Aussi, l’exécutif aura beau jeu de prétendre qu’il entend respecter la liberté de l’enseignement en permettant aux parents de choisir entre l’enseignement public et l’enseignement privé. Il ne s’agit en réalité, ni plus, ni moins, d’une énième tentative de faire échec à la liberté constitutionnellement garantie : la restriction des libertés, qui fait passer de trois modes d’instruction possibles, à deux, n’est pas le respect de la liberté. La « liberté » suppose la possibilité d’un vrai choix (tant que les solutions choisies respectent l’instruction obligatoire). Placer les personnes face à deux solutions imposées n’implique pas une liberté véritable et, au surplus, on ne peut miser sur la certitude du maintien de ce pseudo-choix dans l’avenir, puisque, comme on le constate, les tentatives de suppression d’un enseignement au sein d’établissements autres que ceux des pouvoirs publics ont été observées au cours de ces dernières décennies.

Une mesure inefficace

En tout état de cause, la suppression pure et simple de l’instruction en famille paraît profondément injuste à bon nombre de parents qui respectent les lois et sont félicités par les inspecteurs de l’académie pour leur travail. Elle semble disproportionnée dans la mesure où, à cause d’un petit nombre qui ne respecte pas la loi, la liberté de tous est supprimée. À cet égard, il s’agit bien d’une mesure liberticide.

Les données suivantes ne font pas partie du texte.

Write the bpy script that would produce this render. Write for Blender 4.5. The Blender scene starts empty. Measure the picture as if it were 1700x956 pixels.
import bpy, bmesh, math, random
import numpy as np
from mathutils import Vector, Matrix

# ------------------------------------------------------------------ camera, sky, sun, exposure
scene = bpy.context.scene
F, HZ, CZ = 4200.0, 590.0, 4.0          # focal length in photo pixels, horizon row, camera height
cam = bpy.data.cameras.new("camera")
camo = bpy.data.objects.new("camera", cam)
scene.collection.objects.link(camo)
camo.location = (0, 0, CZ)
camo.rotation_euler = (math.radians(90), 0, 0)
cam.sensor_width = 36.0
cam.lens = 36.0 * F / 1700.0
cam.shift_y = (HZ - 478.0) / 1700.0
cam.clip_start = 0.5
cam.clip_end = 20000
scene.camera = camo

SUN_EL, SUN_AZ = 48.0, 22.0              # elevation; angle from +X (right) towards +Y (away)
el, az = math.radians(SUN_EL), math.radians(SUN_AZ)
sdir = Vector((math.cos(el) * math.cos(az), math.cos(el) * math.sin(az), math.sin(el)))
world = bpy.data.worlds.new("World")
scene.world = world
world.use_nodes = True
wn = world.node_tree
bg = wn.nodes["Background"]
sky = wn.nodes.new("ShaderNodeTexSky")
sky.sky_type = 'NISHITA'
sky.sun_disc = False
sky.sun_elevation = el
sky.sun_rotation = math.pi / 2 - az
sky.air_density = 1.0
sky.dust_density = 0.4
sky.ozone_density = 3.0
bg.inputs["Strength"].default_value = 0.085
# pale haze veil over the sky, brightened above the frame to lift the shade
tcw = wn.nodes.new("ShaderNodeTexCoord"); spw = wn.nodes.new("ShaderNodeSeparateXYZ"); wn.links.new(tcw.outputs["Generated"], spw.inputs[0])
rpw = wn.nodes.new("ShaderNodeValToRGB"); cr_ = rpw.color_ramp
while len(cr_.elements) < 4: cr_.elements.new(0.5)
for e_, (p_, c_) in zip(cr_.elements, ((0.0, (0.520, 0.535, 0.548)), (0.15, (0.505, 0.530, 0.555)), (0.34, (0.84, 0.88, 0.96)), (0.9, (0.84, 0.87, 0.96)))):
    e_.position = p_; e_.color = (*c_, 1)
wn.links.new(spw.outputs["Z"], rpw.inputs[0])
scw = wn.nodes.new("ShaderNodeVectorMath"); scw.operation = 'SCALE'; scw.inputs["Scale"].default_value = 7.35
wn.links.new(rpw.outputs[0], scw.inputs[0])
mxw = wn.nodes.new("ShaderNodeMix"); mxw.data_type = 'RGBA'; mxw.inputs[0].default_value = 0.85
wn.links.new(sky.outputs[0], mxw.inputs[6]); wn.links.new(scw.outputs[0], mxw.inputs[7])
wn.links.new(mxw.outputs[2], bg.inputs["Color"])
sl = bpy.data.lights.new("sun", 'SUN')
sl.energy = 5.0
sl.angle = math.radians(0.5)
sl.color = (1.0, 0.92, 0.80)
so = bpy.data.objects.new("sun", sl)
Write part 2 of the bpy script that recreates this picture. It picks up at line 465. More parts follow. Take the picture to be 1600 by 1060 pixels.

Elle le serait d’autant plus que, non seulement irrespectueuse de nos principes, elle serait inefficace : la loi offre déjà les moyens nécessaires pour lutter contre les dérives sectaires ou l’absence d’instruction adéquate. Il conviendrait ainsi avant toute chose de les mettre en œuvre. En effet, les personnes « hors système » visées par cette mesure ne se préoccupent pas de la loi : elles ne la respectent pas. Si l’État, aujourd’hui, ne réussit pas à faire respecter les règles existantes, comment le réussirait-il mieux demain ? Ce n’est pas d’un changement de règles, mais d’autorité dont il a besoin. Reconquérir cette autorité ne passe pas par un durcissement de la règle à l’égard de tous, mais par un contrôle et des sanctions à l’égard de ceux qui ne les respectent pas.

Le vrai problème semble donc se situer dans l’incapacité du gouvernement à faire respecter les lois par un petit nombre d’individus qui sont, semble-t-il, loin de constituer la majorité des familles ayant choisi l’IEF (Instruction en Famille). Sous couvert de lutter contre les excès de vitesse commis par certains, aurait-on l’idée d’interdire à tous de prendre sa voiture ? Il semble que dans un contexte « d’urgence sanitaire » ayant succédé à l’« État d’urgence », cette logique de suppression de la liberté, pour résoudre les problèmes, fasse son chemin… Il appartient aux parents d’exiger le respect de leurs droits et de ceux de leurs enfants, surtout lorsque, comme en l’espèce, « respect » rime avec « liberté »… Et il appartient à l’État de mettre les moyens nécessaires pour contrôler et faire exécuter la loi.